Philly cheese steak to kanapkowa specjalność Filadelfii. Wielcy, silni kucharze spoceni od gorąca i tempa sprzedaży na żeliwnych płytach grillowych smażą na złoto tony cebuli pociętej w paski. Grillują przezroczyste plastry wołowiny i je siekają. Na wierzch mięsa wymieszanego z cebulą trafia roztopiony ser i zamyka się bułką. Keczup dozwolony, ale niepotrzebny. Środek jest mokry, soczysty i pełen smaku.

Kanapkową instytucją Nowego Jorku są żydowskie delikatesy. Menu obejmuje wariacje z kremowymi pastami - z tuńczyka, kurczaka, jajek, siekanej wątróbki. Pastę zazwyczaj spaja majonez z drobno posiekanymi warzywami: selerem, cebulą, papryką lub z tartym serem. Sławę na cały kraj zdobył Reuben sandwich z delikatesów Arnolda Reubena. Między dwie kromki żytniego chleba trafia podgrzany corned beef, czyli peklowana gotowana wołowina, dobrze odciśnięta kiszona kapusta, sos majonezowy i plaster żółtego sera. Całość obsmaża się, aż ser się rozpuści. W wersji niekoszernej sprawdza się świetnie z gorącą bitką wieprzową.

W perfekcyjnej kanapce środek musi być wilgotny i soczysty, nie mokry. Wierzch chrupiący i przypieczony. Dodatki: musztarda, keczup, wysmażona cebulka, pikle - dozwolone, ale zbędne, gdy składniki w środku są dobrze doprawione. Majonez, masło albo rozpuszczony ser obowiązkowe - to one czynią kanapkowe jedzenie rozkosznie grzesznym. Jedzenie takiej kanapki jest przyjemne jak wagary. Wagary od zaleceń twojego kardiologa.

Muffuletta

1 szklanka zielonych oliwek bez pestek, 1 łyżka kaparów, 1 mała czerwona papryka, 1 łodyga selera naciowego, 1 mała cebula, 3 utarte ząbki czosnku, 2 łyżki posiekanej natki pietruszki, oregano, sól, pieprz, oliwa, ocet winny

Oliwki i kapary posiekać. Paprykę, cebulę, selera pokroić w drobną kostkę. Wymieszać, dodać przyprawy. Powinna powstać gęsta, gruboziarnista pastosałatka. Smarować kanapki. W Nowym Orleanie kanapka muffuletta to duża okrągła bułka rozcięta poziomo na pół. Spód jest grubo posmarowany pastą z oliwek, na to plastry salami, sera provalone i gotowanej szynki, na to ponownie pasta z oliwek i wierzch bułki. Kanapkę przygotowuje się zawczasu, by pasta lekko namoczyła pieczywo.
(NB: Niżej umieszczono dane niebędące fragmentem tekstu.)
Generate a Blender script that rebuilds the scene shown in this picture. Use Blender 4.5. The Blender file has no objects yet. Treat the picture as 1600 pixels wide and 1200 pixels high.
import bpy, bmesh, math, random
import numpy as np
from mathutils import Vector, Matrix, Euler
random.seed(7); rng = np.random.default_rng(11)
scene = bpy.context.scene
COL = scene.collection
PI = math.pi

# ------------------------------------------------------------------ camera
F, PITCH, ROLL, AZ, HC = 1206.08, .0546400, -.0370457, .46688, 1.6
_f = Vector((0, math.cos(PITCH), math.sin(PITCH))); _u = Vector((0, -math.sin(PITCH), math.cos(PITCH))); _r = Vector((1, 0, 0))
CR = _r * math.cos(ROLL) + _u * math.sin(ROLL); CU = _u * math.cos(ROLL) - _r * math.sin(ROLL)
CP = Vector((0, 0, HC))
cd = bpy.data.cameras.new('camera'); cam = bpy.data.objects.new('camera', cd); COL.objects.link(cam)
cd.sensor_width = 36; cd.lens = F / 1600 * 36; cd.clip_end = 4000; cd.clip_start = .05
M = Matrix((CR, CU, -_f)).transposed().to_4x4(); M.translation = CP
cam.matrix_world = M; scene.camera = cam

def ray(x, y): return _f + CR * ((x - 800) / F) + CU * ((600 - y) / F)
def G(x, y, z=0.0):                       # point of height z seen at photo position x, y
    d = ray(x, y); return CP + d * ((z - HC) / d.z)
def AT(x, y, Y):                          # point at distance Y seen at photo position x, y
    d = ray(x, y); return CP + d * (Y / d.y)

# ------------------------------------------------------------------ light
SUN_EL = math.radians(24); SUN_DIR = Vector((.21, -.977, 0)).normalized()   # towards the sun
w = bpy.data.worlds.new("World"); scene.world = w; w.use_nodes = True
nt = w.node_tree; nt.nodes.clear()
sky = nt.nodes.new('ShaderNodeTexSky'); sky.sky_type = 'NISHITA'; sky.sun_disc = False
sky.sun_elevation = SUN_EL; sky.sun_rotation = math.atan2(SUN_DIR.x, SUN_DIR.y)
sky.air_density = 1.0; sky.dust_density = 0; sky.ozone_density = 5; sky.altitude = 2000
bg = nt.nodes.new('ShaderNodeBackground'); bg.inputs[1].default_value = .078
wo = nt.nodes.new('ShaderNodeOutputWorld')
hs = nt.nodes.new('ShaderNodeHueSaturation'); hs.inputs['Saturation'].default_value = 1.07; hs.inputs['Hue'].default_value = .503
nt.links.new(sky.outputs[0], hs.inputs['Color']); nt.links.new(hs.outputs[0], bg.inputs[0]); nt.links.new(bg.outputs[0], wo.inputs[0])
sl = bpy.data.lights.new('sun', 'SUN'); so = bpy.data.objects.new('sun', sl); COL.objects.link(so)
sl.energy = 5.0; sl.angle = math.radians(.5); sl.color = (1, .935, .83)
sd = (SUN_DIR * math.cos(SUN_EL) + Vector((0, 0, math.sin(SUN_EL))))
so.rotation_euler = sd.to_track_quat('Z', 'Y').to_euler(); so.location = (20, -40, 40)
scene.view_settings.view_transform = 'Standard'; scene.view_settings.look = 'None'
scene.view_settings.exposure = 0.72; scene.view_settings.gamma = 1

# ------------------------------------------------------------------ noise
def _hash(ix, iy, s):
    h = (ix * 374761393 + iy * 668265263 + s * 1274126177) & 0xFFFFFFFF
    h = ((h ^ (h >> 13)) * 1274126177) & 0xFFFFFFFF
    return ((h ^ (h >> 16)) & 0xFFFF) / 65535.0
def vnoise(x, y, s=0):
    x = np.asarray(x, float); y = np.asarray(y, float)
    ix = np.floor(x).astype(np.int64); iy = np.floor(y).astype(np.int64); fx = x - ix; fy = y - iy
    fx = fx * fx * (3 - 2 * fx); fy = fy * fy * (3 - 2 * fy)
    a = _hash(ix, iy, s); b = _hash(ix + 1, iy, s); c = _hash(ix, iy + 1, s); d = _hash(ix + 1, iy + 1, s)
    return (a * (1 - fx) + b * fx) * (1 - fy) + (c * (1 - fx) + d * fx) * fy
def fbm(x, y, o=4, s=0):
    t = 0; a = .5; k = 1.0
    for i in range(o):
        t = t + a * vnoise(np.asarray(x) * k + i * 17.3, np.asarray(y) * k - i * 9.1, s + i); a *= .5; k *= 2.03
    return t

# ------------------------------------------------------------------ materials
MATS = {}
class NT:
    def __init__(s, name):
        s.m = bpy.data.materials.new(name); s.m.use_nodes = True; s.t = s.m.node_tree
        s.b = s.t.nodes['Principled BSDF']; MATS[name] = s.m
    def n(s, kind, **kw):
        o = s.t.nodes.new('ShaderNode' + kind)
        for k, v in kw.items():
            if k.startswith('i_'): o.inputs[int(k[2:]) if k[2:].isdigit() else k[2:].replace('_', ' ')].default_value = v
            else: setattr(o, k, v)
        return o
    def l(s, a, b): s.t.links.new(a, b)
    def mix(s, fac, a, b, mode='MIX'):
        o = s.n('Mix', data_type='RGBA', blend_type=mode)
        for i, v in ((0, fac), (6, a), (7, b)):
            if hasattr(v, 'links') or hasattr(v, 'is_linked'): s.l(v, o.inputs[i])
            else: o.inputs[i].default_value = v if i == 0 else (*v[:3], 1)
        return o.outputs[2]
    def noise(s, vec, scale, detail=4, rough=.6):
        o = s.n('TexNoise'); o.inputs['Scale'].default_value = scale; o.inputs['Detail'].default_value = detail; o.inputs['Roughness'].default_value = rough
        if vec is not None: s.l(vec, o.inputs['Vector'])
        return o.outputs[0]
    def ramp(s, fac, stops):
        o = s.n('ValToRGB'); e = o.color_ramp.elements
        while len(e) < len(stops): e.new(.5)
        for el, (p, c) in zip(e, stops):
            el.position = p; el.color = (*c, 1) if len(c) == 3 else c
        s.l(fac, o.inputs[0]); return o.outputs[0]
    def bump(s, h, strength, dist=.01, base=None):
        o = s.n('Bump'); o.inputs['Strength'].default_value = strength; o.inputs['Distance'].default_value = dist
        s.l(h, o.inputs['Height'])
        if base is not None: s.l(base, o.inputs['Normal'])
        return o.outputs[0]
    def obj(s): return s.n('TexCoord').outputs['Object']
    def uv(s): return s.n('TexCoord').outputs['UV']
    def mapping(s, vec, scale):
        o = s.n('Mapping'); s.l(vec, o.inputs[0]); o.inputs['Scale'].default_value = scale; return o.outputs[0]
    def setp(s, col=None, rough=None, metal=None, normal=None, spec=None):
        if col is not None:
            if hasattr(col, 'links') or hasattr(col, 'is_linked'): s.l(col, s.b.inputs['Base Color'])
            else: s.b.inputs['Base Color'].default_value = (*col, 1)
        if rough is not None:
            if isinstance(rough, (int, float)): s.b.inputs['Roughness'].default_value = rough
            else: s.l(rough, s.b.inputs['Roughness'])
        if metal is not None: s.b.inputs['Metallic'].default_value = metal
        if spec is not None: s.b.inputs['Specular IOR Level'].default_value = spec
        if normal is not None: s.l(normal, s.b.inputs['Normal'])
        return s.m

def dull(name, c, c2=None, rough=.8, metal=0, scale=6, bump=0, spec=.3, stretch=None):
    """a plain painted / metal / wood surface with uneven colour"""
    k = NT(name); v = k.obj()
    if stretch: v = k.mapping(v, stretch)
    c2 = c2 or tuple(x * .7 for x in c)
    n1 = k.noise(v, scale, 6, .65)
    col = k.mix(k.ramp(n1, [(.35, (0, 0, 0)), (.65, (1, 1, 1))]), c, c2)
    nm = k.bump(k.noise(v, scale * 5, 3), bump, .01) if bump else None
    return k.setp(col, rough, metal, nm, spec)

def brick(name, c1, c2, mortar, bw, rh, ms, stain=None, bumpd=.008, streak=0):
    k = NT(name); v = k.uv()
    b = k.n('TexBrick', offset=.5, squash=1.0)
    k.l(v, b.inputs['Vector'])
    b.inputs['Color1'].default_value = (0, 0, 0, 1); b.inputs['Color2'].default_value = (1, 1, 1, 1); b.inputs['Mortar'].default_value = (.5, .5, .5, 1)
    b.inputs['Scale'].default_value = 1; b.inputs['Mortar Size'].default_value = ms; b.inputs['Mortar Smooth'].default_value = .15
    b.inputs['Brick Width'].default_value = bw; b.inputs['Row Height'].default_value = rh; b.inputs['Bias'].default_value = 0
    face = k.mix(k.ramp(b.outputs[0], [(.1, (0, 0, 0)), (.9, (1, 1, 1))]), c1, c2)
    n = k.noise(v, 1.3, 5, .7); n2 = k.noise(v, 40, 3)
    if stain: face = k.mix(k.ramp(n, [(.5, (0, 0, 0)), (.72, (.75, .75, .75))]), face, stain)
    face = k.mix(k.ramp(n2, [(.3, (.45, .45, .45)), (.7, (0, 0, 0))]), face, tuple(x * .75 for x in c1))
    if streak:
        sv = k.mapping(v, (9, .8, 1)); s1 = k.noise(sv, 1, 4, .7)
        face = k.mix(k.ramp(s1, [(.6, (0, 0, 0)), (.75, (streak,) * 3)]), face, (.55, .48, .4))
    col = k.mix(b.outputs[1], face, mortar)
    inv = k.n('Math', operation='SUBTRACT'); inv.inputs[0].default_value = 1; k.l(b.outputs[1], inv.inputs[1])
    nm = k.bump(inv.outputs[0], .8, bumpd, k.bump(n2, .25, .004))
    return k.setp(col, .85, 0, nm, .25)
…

Można podawać podgrzaną.

Sos majonezowy

3 łyżki gęstego majonezu, 2 łyżki keczupu, 1 łyżka drobno posiekanych ogórków konserwowych, 2 posiekane szalotki, 1 łyżeczka chrzanu ze słoika, pieprz, tabasco, słodka papryka w proszku.

Składniki sosu wymieszać i używać go do smarowania kanapek. Sos majonezowy używany do kanapki Reubena nazywany jest russian dressing. Ma on wiele wersji. Bywa przyprawiony szczypiorem, papryką, kaparami, sosem chilli, wódką lub w wersji oszczędnej jest to tylko majonez, keczup i chrzan. Podobny sos nosi nazwę thousand island.